Taken off Twitter @gambarklasik

A national shock of profound proportions is a powerful catalyst for uncovering long-forgotten childhood memories. Over the decades our memories become crammed with supervening events capturing the age related rites of passage such as leaving home, university and having children.

The chronology of life takes precedence over remembering momentous moments.

When a memory surfaces, you wonder how it was even forgotten in the first place?

Hours after the Queen’s death was announced, I began to vividly recall that time in 1972 when the Queen visited Malaysia, my homeland. I was 9 years old and chosen to be part of the welcoming ceremony. My job was to stand with my fellow school mates on a main road in Kuala Lumpur (the capital) and wave at the passing motorcade.

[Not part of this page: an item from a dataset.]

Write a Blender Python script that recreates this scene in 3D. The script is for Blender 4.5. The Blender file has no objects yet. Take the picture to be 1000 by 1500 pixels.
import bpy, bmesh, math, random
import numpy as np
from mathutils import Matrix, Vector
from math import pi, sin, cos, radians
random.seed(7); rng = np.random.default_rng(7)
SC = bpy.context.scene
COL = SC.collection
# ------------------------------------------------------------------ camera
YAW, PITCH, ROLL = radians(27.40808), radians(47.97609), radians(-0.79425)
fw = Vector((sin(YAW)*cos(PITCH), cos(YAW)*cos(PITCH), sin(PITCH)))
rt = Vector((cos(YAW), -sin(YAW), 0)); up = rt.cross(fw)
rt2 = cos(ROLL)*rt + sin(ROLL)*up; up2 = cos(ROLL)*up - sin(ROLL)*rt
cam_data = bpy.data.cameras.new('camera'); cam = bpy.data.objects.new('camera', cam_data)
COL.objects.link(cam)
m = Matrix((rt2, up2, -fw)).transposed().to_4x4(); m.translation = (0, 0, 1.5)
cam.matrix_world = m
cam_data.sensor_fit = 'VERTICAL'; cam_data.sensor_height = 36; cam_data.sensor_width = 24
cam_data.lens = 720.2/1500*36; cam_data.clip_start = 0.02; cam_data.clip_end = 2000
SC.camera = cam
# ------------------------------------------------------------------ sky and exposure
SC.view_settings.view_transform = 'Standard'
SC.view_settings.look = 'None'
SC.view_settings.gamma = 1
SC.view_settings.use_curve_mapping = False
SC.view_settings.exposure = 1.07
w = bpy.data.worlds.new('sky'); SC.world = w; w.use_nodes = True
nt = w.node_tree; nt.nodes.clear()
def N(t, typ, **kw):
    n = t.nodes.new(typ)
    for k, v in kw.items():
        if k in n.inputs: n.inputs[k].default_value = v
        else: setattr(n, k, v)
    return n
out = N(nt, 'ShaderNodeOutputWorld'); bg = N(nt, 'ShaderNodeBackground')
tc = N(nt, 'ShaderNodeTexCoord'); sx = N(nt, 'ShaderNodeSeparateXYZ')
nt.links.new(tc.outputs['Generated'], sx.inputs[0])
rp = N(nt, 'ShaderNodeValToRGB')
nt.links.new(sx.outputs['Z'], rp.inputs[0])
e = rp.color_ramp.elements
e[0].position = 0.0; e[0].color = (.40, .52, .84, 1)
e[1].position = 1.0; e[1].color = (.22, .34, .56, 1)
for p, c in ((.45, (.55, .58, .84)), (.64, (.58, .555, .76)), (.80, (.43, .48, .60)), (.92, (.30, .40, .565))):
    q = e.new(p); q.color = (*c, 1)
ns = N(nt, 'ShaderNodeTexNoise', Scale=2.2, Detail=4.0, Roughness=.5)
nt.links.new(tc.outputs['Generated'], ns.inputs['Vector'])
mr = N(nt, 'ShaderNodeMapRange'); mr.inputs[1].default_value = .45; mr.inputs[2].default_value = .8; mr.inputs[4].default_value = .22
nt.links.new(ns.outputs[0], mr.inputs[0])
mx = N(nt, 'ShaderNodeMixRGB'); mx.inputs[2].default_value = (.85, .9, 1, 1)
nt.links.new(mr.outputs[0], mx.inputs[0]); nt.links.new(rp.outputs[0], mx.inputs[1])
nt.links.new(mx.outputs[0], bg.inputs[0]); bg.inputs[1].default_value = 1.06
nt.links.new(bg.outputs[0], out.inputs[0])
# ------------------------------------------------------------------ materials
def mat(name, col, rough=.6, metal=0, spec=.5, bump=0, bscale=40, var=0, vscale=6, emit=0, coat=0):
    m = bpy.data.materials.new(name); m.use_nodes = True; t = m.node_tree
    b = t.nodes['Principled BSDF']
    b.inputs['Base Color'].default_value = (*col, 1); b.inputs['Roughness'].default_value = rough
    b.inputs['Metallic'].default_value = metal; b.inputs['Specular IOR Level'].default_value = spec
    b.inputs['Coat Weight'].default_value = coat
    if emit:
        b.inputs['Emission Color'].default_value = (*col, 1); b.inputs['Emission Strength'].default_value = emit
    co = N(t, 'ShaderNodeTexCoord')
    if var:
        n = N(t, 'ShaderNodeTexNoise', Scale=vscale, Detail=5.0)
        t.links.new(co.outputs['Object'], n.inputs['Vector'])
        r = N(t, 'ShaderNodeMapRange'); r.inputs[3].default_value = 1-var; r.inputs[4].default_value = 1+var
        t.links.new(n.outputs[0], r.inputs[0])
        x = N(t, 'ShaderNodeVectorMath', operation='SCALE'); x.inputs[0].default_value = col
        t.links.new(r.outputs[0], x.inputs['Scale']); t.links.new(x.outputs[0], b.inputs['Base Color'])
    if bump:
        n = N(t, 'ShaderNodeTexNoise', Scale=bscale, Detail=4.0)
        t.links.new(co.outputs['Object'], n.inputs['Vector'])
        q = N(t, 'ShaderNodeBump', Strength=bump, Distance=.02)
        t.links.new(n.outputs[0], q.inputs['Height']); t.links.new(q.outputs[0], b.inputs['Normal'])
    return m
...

I was informed by the teachers only days before the Queen’s arrival that I had been chosen to represent the school.  My good behaviour in school, so I was told, had earned me the right to be part of the British monarch’s welcome celebrations.

Truth be told, I didn’t think that I had been that good. My homework was sloppy and I loved talking during lessons.  At the age of 9 I knew not to question someone’s good opinion of myself. Imposter Syndrome struck me later in life.

Taken from ‘The Royal Watcher’

My parents were delighted despite constantly telling me off for not performing better at school. Upon hearing my news they did what any respectable Indian parent does when their child is given special consideration, they picked up the phone and called every member of the family. It was a big deal.

Even though Malaysia had declared independence in 1957, the Queen was part of the fabric of our lives. Portraits of her Majesty hung in buildings and restaurants. The Empire at that time was still very much a part of the national psychology for good or bad.

On the day of the Queen’s arrival I had to wake up extra early and be dropped off at school whereupon a minibus drove the school children to a central location. My school uniform was freshly washed and ironed.

Each child was given 70 cents (probably the equivalent of 11 pence) comprising of seven 10 cent coins stacked in a tower and wrapped in shiny plastic. I put the tower in the pocket of my school uniform and recall the weight of it while waiting for the Queen’s arrival.

A shout went up after hours of hanging around in the very hot equatorial sun. We were told to stand straight and hold our flags high. I remember hearing the outrider, the roar of oncoming vehicles and the jubilant screams and shouts as the Queen’s motorcade swept by. The Queen smiled and waved at us.

If anyone has seen the royal family go by they will know that it is all over within seconds but the sense of excitement and buzz lingers on.

My school mates and I were elated. We felt anointed by sprinkles of magic and glamour. I kept the plastic covering from the coins for ages afterwards but spent all the money later on the same day on ice-cream and savoury treats as a treat to myself.

That must have been the start of my bad habit of rewarding myself with ice-cream as the equivalent of a self-congratulatory pat on the back which persists till today.

My yellow dress memory comes from my mother’s desire to see her daughters, my sister and I, dressed like Princess Anne. The Princess had accompanied her mother and was seen as a fashion icon due to her numerous uber chic clothing while in Malaysia.

My mother loved dressing my sister and I in pretty dresses and had ‘copy’ dresses tailored off a yellow one worn by Princess Anne. I have Googled and am unable to find an image of the dress. It had a high collared ruffle neck. The vivid yellow stands out in my memory.

At the weekend I wore a yellow dress to the mall to relive the memory. It was a moment of dedication to mine and my sister’s recollection of the royal tour which brought much gaiety and excitement into our young lives.  

I was born after Malaysian independence but that short encounter with the British monarchy gave me an insight into why people still spoke reverentially about her in 1972, a decade and a bit after the British had left. The British Queen was viewed as being like no other global royal.

However, not everyone in Malaysia has happy memories of being colonised as is the case with all Commonwealth countries’ collective and individual memory. I will leave this to the historians to talk about.